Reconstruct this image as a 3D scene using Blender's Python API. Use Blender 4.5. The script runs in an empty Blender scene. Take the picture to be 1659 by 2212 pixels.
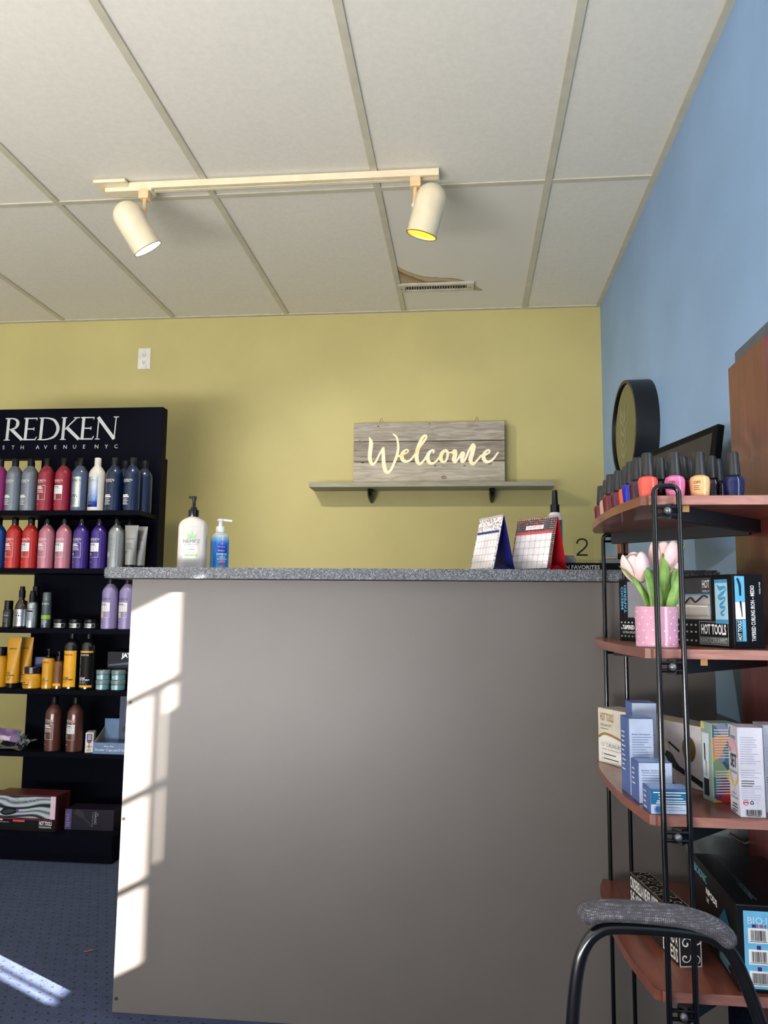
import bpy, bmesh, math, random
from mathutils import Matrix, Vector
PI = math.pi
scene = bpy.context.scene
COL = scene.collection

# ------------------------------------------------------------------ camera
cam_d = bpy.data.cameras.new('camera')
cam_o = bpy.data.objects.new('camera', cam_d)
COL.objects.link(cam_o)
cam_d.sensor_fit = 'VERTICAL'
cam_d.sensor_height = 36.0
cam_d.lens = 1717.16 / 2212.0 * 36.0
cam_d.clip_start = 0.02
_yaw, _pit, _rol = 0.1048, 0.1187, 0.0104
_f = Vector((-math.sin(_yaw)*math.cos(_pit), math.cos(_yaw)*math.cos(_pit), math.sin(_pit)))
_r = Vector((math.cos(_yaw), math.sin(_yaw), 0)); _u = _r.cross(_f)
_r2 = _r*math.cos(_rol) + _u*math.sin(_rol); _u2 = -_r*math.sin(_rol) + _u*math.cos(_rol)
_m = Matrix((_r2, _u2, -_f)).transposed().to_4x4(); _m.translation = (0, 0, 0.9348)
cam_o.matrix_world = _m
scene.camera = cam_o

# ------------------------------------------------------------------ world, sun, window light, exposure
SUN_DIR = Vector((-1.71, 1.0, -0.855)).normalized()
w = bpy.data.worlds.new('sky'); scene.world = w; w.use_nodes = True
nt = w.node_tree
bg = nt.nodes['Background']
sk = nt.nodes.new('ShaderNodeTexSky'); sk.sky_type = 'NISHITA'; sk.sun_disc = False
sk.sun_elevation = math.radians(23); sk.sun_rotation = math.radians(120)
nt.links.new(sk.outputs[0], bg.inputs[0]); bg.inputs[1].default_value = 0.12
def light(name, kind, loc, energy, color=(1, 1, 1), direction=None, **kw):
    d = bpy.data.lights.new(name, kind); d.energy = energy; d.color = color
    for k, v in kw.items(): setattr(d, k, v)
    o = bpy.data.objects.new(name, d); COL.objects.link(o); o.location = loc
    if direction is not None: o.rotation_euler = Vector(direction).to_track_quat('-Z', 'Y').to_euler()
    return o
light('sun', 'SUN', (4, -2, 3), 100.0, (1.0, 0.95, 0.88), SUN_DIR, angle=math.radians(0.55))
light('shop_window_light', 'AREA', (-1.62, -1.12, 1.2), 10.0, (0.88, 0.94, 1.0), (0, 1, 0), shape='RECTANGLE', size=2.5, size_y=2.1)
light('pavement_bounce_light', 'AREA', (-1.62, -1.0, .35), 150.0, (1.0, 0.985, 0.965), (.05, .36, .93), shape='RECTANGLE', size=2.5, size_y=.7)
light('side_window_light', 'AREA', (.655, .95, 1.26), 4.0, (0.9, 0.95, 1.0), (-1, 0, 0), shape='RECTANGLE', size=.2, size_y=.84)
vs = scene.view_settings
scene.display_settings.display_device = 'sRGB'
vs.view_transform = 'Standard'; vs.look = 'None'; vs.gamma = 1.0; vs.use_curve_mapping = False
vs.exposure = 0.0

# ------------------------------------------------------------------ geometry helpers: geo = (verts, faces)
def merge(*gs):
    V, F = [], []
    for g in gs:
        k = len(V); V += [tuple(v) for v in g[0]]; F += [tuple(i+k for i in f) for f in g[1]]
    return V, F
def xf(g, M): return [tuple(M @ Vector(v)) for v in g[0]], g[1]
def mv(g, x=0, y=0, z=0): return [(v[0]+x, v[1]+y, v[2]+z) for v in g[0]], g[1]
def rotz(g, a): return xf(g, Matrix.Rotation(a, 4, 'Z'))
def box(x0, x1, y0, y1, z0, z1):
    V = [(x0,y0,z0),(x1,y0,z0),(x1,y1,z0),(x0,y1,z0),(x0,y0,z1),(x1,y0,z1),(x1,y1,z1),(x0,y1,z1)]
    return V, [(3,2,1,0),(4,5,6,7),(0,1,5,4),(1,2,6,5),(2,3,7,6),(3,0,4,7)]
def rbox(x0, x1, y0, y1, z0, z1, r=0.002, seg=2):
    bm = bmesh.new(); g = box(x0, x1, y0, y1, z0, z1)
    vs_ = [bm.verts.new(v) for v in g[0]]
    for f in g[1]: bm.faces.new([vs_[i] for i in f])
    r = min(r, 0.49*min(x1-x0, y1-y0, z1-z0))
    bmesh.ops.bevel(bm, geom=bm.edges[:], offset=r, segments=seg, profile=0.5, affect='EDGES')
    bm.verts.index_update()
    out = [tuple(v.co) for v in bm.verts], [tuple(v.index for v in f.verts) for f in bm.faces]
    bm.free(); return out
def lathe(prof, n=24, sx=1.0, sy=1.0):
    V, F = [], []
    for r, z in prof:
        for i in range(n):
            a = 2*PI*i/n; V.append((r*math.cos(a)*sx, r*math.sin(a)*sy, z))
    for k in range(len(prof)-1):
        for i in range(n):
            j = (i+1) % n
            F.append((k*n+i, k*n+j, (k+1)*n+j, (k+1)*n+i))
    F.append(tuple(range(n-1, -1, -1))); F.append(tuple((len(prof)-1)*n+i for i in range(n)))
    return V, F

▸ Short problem
The data above needs to be retyped exactly, with the images left out.

▸ Final result
Reconstruct this image as a 3D scene using Blender's Python API. Use Blender 4.5. The script runs in an empty Blender scene. Take the picture to be 1659 by 2212 pixels.
import bpy, bmesh, math, random
from mathutils import Matrix, Vector
PI = math.pi
scene = bpy.context.scene
COL = scene.collection

# ------------------------------------------------------------------ camera
cam_d = bpy.data.cameras.new('camera')
cam_o = bpy.data.objects.new('camera', cam_d)
COL.objects.link(cam_o)
cam_d.sensor_fit = 'VERTICAL'
cam_d.sensor_height = 36.0
cam_d.lens = 1717.16 / 2212.0 * 36.0
cam_d.clip_start = 0.02
_yaw, _pit, _rol = 0.1048, 0.1187, 0.0104
_f = Vector((-math.sin(_yaw)*math.cos(_pit), math.cos(_yaw)*math.cos(_pit), math.sin(_pit)))
_r = Vector((math.cos(_yaw), math.sin(_yaw), 0)); _u = _r.cross(_f)
_r2 = _r*math.cos(_rol) + _u*math.sin(_rol); _u2 = -_r*math.sin(_rol) + _u*math.cos(_rol)
_m = Matrix((_r2, _u2, -_f)).transposed().to_4x4(); _m.translation = (0, 0, 0.9348)
cam_o.matrix_world = _m
scene.camera = cam_o

# ------------------------------------------------------------------ world, sun, window light, exposure
SUN_DIR = Vector((-1.71, 1.0, -0.855)).normalized()
w = bpy.data.worlds.new('sky'); scene.world = w; w.use_nodes = True
nt = w.node_tree
bg = nt.nodes['Background']
sk = nt.nodes.new('ShaderNodeTexSky'); sk.sky_type = 'NISHITA'; sk.sun_disc = False
sk.sun_elevation = math.radians(23); sk.sun_rotation = math.radians(120)
nt.links.new(sk.outputs[0], bg.inputs[0]); bg.inputs[1].default_value = 0.12
def light(name, kind, loc, energy, color=(1, 1, 1), direction=None, **kw):
    d = bpy.data.lights.new(name, kind); d.energy = energy; d.color = color
    for k, v in kw.items(): setattr(d, k, v)
    o = bpy.data.objects.new(name, d); COL.objects.link(o); o.location = loc
    if direction is not None: o.rotation_euler = Vector(direction).to_track_quat('-Z', 'Y').to_euler()
    return o
light('sun', 'SUN', (4, -2, 3), 100.0, (1.0, 0.95, 0.88), SUN_DIR, angle=math.radians(0.55))
light('shop_window_light', 'AREA', (-1.62, -1.12, 1.2), 10.0, (0.88, 0.94, 1.0), (0, 1, 0), shape='RECTANGLE', size=2.5, size_y=2.1)
light('pavement_bounce_light', 'AREA', (-1.62, -1.0, .35), 150.0, (1.0, 0.985, 0.965), (.05, .36, .93), shape='RECTANGLE', size=2.5, size_y=.7)
light('side_window_light', 'AREA', (.655, .95, 1.26), 4.0, (0.9, 0.95, 1.0), (-1, 0, 0), shape='RECTANGLE', size=.2, size_y=.84)
vs = scene.view_settings
scene.display_settings.display_device = 'sRGB'
vs.view_transform = 'Standard'; vs.look = 'None'; vs.gamma = 1.0; vs.use_curve_mapping = False
vs.exposure = 0.0

# ------------------------------------------------------------------ geometry helpers: geo = (verts, faces)
def merge(*gs):
    V, F = [], []
    for g in gs:
        k = len(V); V += [tuple(v) for v in g[0]]; F += [tuple(i+k for i in f) for f in g[1]]
    return V, F
def xf(g, M): return [tuple(M @ Vector(v)) for v in g[0]], g[1]
def mv(g, x=0, y=0, z=0): return [(v[0]+x, v[1]+y, v[2]+z) for v in g[0]], g[1]
def rotz(g, a): return xf(g, Matrix.Rotation(a, 4, 'Z'))
def box(x0, x1, y0, y1, z0, z1):
    V = [(x0,y0,z0),(x1,y0,z0),(x1,y1,z0),(x0,y1,z0),(x0,y0,z1),(x1,y0,z1),(x1,y1,z1),(x0,y1,z1)]
    return V, [(3,2,1,0),(4,5,6,7),(0,1,5,4),(1,2,6,5),(2,3,7,6),(3,0,4,7)]
def rbox(x0, x1, y0, y1, z0, z1, r=0.002, seg=2):
    bm = bmesh.new(); g = box(x0, x1, y0, y1, z0, z1)
    vs_ = [bm.verts.new(v) for v in g[0]]
    for f in g[1]: bm.faces.new([vs_[i] for i in f])
    r = min(r, 0.49*min(x1-x0, y1-y0, z1-z0))
    bmesh.ops.bevel(bm, geom=bm.edges[:], offset=r, segments=seg, profile=0.5, affect='EDGES')
    bm.verts.index_update()
    out = [tuple(v.co) for v in bm.verts], [tuple(v.index for v in f.verts) for f in bm.faces]
    bm.free(); return out
def lathe(prof, n=24, sx=1.0, sy=1.0):
    V, F = [], []
    for r, z in prof:
        for i in range(n):
            a = 2*PI*i/n; V.append((r*math.cos(a)*sx, r*math.sin(a)*sy, z))
    for k in range(len(prof)-1):
        for i in range(n):
            j = (i+1) % n
            F.append((k*n+i, k*n+j, (k+1)*n+j, (k+1)*n+i))
    F.append(tuple(range(n-1, -1, -1))); F.append(tuple((len(prof)-1)*n+i for i in range(n)))
    return V, F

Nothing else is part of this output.